Roppongi Hills


On Sunday Izzy and I spent an afternoon at Roppongi Hills, a huge mall that has a million restaurants and shops, as well as a movie theater and the Mori Art Museum. I found out about an exhibit they had going on called Media Ambition Tokyo about mixing technology and art which I thought Izzy would like so we went to go check it out. The hotel we were staying at had discount tickets for admission to that exhibit and included another exhibit on Andy Warhol.

The Mori Art Museum is located high in a tall tower of Roppongi Hills and doubles as an observation tower but the weather was so rainy and terrible that we couldn’t see anything! The weather has been pretty cold here lately and isn’t making my Miami to Tokyo transition very easy, bah!

We looked at the Media exhibit first, and it was really interesting! They organized the exhibit into different installations. The first one we went into was a dark room covered in speakers all around which made repeating creepy sound effects in strobing patterns to make you really feel weird! I wish they would’ve picked more interesting sounds like nature sounds or something a little more concrete to really make you feel like you were there, but they were mostly just loud noises like airplanes taking off and other digital noise.

This chandelier is made of goose feathers and was very cool to look at! It rotated with air drafts.


The next area was a room filled with huge balls that would change colors in a chain reaction when you would bump into one of them! Very cool! I want a room like this in my house!



The next area had a bunch of cute circuit creatures! They were interactive and would make little cute sounds or light up when you pushed a button. This one was my favorite – the “button” was a little conductive metal panel shaped like the Virgin Mary and baby Jesus (wat).



This pillar was also pretty cool – each light had a motion sensor near it and when you waved your hand over an area, all the light would light up in a rippling sort of pattern!


The exhibit was pretty small but really cool!
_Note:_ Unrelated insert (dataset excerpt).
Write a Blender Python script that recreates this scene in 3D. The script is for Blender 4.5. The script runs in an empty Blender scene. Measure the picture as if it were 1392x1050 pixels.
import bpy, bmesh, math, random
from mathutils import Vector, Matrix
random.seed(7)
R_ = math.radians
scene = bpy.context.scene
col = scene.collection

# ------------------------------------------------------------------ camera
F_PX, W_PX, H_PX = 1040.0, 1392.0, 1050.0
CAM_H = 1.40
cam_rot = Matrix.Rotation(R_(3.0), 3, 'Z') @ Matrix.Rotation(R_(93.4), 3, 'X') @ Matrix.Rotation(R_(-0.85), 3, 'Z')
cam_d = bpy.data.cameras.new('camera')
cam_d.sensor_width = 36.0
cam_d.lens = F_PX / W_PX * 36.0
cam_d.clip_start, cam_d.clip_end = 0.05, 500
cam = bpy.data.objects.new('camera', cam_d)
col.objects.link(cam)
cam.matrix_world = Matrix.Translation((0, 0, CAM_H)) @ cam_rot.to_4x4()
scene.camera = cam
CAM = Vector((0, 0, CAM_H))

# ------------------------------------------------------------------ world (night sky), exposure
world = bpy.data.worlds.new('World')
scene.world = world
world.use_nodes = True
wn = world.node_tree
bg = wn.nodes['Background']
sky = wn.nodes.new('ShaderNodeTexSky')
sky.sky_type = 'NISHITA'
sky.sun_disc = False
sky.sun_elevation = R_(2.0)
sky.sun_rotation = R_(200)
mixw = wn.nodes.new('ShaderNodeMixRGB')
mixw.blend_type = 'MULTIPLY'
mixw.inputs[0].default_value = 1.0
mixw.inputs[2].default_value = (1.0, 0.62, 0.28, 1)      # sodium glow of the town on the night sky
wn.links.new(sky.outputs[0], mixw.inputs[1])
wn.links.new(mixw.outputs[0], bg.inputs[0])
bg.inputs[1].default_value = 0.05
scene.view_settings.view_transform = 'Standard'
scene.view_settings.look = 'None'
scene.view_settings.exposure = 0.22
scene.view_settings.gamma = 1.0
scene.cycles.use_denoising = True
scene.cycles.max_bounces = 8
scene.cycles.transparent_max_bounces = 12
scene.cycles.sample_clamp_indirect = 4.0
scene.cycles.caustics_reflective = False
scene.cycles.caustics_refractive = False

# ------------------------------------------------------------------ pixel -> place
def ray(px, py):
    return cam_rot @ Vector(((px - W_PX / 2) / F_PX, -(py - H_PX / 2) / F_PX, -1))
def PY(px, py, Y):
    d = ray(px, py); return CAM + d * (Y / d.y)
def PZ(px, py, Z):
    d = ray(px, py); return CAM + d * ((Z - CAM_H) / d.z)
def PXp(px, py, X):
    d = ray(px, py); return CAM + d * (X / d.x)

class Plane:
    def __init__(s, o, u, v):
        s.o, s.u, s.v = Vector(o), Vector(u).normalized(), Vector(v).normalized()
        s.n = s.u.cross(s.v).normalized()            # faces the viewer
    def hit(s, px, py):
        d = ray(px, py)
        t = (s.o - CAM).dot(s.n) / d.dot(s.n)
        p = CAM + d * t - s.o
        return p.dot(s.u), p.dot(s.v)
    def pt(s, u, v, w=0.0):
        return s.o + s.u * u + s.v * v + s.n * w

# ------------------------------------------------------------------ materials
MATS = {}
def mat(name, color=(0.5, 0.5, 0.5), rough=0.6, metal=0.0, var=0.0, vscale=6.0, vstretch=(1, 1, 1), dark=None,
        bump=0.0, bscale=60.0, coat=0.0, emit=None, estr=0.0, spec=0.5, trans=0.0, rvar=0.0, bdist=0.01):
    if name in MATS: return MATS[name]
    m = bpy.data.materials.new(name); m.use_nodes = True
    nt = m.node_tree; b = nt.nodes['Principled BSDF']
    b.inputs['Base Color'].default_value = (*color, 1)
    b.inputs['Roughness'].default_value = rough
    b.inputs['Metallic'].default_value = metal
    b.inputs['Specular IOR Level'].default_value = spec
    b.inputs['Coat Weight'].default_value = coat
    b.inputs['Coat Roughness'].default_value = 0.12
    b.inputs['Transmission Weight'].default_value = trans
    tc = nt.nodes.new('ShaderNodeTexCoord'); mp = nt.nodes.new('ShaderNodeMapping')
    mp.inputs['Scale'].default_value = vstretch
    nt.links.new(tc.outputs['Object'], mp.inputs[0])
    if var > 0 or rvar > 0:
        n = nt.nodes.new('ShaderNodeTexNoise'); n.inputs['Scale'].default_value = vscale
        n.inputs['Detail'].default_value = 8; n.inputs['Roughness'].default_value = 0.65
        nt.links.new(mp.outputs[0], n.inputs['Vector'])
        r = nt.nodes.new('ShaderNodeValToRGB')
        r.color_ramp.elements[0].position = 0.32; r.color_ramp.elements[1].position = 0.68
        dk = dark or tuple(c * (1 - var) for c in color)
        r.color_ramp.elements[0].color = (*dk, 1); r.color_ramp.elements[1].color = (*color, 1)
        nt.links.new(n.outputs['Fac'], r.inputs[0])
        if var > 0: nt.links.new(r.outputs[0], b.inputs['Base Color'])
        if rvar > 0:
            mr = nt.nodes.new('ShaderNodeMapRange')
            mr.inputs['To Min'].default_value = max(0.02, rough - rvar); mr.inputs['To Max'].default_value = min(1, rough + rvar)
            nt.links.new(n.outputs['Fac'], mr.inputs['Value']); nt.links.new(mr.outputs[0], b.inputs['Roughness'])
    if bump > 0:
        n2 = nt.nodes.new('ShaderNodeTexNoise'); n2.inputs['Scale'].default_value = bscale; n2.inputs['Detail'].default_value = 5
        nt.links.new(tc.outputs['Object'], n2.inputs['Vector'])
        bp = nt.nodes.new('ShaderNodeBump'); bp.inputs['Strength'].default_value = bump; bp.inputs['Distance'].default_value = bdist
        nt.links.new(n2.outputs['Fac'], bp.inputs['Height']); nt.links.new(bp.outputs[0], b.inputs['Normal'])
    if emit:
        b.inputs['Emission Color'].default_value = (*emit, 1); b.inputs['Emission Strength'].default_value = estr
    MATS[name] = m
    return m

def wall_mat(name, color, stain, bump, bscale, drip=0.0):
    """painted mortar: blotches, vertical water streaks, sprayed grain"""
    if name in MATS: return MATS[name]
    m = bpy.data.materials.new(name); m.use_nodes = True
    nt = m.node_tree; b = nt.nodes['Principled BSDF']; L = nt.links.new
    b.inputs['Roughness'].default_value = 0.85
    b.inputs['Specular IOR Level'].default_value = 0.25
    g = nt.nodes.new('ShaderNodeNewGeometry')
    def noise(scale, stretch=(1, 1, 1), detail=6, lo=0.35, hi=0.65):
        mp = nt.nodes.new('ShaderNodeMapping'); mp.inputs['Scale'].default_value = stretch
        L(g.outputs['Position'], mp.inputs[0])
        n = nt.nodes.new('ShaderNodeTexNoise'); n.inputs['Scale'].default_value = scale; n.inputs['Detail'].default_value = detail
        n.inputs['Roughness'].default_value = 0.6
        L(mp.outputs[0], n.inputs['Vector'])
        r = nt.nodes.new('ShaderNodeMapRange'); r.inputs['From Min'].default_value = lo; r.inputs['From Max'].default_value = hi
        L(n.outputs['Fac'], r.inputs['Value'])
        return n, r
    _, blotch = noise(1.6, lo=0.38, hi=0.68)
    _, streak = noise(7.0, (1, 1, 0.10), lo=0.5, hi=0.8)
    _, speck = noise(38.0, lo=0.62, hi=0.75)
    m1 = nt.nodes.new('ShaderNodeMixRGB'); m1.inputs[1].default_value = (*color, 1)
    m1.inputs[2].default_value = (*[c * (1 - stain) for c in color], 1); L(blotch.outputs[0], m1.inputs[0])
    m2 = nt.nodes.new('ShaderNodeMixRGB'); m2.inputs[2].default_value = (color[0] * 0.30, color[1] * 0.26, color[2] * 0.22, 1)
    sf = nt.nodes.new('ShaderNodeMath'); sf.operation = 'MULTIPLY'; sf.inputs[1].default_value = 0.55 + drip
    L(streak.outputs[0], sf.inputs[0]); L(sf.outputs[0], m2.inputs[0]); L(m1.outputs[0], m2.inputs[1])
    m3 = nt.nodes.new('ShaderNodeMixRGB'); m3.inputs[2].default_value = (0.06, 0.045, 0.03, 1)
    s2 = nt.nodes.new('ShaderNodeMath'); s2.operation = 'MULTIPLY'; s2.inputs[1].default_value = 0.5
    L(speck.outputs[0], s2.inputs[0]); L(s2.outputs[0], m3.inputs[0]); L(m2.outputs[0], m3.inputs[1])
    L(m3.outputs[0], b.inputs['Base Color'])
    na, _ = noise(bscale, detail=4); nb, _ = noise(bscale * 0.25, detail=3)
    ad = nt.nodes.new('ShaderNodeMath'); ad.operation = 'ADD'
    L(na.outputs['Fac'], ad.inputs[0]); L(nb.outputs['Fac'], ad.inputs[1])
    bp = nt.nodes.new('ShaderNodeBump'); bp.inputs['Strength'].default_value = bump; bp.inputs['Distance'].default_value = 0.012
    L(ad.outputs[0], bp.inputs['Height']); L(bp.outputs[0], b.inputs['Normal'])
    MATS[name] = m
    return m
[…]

One thing I’ve always liked about Japan is how they integrate art and technology together so I knew this exhibit would probably be good.

Next we went to the Andy Warhol exhibit. I didn’t really know much about Andy Warhol, nor did I really care for his artwork (soup cans?) but I’m glad I got to go and see it because I learned a lot more about his art in the context of the times and contemporary social trends. We couldn’t take pictures in there so I can’t post any unfortunately but all the main works that are famous were on display like the soup cans, Marilyn Monroe and 80s celebrity portraits. One problem I have with Warhol is that the viewer doesn’t know (and Warhol won’t say) what the message of his artwork is – is he a master troll or really giving tribute to popular culture icons? Is he being sarcastic or earnest? I guess the art of it all lies in that duality but that just bothers me because I can’t know whether he’s just an accidental success or if there is a plan to all this stuff. It must’ve been nice to be an artist in the early 60s when anyone could be a mysterious hipster and attract a cult of followers – now everyone is a hipster!

Thank you for reading! My internet will get hooked up next week (hopefully) so I can update a bit more then.


4 thoughts on “Roppongi Hills

  1. The first exhibition looks really cool! I like all the interactive stuff. I also saw the Andy Warhol exhibition, and basically felt the same way about it as you. Maybe I still don’t really like his work that much from an aesthetic point of view (except I would like a dress with the soup cans on and I thought the cat drawings were cute) but I can appreciate it more now that I’ve seen where it came from. Could have done without seeing his terrible films though!